According to media alert from a local public relations agency hired by the deposed parole boss' supporters, Castor had intended to meet with reporters outside Graterford's main entrance. "Castor will comment on the state of the beleaguered parole system and will describe his tenure as chair," a news release stated.
Castor, who remains a member of the parole board, lost his job as chairman in a shake-up by Gov. Ridge following Simon's release from Graterford last February. Three months later, Simon was arrested in the killing of a New Jersey police officer.
Castor did not return phone calls yesterday for comment on the press conference.
Ben Livingood, a spokesman for the state Department of Corrrections, said Commissioner Martin Horn learned of the press conference yesterday after Livingood read about the plans in the Harrisburg Patriot.

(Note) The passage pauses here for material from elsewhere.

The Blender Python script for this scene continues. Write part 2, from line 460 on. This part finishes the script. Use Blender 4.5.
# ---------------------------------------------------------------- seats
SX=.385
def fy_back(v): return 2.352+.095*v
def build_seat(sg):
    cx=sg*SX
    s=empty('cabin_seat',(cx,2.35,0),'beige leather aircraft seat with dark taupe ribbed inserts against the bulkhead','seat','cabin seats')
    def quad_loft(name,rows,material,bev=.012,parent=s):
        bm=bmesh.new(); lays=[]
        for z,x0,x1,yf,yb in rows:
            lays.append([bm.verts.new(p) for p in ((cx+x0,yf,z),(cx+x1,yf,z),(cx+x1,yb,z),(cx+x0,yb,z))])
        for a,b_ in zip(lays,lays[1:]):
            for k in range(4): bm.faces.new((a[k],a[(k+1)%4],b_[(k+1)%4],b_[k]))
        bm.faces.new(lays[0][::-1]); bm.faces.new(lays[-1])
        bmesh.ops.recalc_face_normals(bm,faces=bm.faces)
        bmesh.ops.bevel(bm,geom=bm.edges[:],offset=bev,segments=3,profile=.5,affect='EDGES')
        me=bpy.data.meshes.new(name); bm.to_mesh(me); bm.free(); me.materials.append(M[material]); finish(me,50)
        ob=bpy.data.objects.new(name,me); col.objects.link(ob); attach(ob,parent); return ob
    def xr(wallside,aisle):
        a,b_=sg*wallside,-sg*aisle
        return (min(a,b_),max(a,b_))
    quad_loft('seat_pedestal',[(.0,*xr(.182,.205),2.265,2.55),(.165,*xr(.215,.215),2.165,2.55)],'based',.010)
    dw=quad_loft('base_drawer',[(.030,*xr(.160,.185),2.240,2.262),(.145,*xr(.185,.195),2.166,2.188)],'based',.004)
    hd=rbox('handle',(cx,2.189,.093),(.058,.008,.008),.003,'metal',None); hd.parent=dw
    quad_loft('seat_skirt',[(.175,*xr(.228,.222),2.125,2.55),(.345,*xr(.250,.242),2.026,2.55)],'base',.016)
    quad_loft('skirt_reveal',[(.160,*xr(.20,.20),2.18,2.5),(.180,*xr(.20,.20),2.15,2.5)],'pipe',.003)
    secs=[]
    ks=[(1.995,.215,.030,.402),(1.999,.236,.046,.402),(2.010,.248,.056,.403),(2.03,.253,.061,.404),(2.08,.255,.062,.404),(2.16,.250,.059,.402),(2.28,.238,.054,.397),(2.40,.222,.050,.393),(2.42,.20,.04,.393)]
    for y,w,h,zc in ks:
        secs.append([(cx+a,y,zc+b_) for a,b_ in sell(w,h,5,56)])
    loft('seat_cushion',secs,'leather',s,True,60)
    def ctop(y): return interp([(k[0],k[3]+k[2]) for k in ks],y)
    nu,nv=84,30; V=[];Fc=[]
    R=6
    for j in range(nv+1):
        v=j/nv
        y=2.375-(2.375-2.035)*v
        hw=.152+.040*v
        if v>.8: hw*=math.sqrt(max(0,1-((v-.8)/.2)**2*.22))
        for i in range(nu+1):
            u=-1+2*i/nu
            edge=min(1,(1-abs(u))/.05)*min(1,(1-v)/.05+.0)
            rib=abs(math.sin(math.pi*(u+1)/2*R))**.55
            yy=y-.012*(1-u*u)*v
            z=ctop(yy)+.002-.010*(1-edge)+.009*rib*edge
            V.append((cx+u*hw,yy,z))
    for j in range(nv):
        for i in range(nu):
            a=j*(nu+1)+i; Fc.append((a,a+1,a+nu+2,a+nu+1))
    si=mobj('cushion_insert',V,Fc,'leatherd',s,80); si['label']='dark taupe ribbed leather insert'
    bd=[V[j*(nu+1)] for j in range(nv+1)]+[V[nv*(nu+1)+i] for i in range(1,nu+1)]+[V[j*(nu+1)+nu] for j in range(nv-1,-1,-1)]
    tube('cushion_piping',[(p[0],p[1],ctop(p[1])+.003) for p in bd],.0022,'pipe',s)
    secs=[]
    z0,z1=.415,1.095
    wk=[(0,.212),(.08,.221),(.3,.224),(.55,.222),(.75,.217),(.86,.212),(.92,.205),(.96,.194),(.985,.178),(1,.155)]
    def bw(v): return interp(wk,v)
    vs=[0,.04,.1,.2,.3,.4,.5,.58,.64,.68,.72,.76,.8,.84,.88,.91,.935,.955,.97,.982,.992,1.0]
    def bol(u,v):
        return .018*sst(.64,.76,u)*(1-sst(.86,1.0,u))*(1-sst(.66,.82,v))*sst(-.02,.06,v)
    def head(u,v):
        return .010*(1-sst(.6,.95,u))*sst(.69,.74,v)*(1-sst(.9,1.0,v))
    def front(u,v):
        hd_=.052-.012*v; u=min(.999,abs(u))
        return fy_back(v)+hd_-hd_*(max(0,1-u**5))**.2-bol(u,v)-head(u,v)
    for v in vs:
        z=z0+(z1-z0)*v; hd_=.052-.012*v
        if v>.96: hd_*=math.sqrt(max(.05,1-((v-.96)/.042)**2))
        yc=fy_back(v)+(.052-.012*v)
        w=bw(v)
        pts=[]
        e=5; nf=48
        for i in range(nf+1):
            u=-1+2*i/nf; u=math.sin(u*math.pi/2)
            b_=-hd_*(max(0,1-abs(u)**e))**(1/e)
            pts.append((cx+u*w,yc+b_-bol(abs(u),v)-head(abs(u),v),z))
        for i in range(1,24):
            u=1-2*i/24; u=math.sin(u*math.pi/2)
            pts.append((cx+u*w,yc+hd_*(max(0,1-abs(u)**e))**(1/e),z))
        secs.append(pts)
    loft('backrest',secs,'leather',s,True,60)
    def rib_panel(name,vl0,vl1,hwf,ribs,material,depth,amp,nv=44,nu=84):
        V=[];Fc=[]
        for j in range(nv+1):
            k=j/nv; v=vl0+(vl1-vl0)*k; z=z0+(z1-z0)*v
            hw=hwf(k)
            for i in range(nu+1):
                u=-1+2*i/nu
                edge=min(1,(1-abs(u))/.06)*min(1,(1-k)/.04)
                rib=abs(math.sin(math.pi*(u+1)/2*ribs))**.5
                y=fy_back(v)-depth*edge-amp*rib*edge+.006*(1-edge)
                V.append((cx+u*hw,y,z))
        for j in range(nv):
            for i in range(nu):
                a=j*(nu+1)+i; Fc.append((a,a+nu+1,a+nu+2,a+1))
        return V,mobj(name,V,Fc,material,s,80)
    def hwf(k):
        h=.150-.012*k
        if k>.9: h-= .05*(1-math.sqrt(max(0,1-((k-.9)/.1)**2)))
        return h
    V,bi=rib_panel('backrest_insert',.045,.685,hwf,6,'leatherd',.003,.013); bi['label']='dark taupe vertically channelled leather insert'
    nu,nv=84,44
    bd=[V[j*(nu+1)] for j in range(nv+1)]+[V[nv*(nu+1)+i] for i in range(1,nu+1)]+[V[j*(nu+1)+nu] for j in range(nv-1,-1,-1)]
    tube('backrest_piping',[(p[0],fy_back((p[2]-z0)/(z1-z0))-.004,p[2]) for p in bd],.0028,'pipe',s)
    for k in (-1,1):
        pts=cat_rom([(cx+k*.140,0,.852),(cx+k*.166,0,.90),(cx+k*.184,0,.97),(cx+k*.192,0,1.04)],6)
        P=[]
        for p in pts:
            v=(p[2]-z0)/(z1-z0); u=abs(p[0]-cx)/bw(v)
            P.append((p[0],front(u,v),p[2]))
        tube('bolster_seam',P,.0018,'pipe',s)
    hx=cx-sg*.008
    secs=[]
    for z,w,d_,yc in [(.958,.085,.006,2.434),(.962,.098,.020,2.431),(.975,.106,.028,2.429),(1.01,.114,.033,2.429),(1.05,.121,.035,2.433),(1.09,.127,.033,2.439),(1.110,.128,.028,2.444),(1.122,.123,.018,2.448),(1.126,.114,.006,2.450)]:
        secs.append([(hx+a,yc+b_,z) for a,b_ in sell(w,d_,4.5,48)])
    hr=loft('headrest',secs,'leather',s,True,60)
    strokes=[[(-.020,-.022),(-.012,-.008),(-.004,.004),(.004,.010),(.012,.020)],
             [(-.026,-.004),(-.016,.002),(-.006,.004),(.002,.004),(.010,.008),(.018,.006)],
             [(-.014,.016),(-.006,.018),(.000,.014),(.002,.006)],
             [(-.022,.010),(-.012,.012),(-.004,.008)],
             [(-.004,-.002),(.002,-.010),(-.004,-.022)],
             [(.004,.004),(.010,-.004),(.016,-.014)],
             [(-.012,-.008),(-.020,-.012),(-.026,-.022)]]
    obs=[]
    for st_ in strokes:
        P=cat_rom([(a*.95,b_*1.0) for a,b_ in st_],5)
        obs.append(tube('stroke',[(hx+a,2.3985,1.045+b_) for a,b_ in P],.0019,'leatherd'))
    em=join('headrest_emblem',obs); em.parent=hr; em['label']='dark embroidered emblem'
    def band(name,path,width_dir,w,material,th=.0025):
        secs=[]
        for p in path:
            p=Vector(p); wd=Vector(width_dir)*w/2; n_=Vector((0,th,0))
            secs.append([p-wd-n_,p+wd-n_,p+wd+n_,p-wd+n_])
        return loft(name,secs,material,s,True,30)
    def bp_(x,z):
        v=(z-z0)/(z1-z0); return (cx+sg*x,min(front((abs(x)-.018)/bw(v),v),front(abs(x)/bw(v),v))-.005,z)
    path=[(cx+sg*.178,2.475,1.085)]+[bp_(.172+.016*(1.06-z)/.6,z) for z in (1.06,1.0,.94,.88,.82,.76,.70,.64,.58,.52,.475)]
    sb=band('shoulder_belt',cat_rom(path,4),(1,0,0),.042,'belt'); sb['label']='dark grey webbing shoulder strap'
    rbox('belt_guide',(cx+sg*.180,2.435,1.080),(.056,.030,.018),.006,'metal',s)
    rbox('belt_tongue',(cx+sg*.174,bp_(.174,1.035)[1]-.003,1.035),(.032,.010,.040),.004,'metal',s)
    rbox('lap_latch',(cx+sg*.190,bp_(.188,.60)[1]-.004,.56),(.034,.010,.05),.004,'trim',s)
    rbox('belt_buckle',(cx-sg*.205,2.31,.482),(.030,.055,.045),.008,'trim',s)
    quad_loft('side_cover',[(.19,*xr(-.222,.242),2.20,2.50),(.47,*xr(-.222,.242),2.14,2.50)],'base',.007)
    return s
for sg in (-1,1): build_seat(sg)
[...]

Asked why Horn had canceled the press conference, Livingood said, "We have nothing to do with the cancelation . . . We can't tell Mr. Castor what he can and cannot do, but we can tell him where he can't do it. He's free to hold a press conference anywhere he wants, but not at Graterford.
" . . . We are a little bit sensitive about security at our facility."
Though Castor regularly attends parole hearings at Graterford, Livingood said, that does not provide him any special access to prison facilities.
'They're our rooms . . . It is our space," Livingood said. "We control the use of that space. That space is provided to them to conduct parole hearings for inmates at the institution. There is nothing in our allocation of that space that says it is to be used for a press con ference."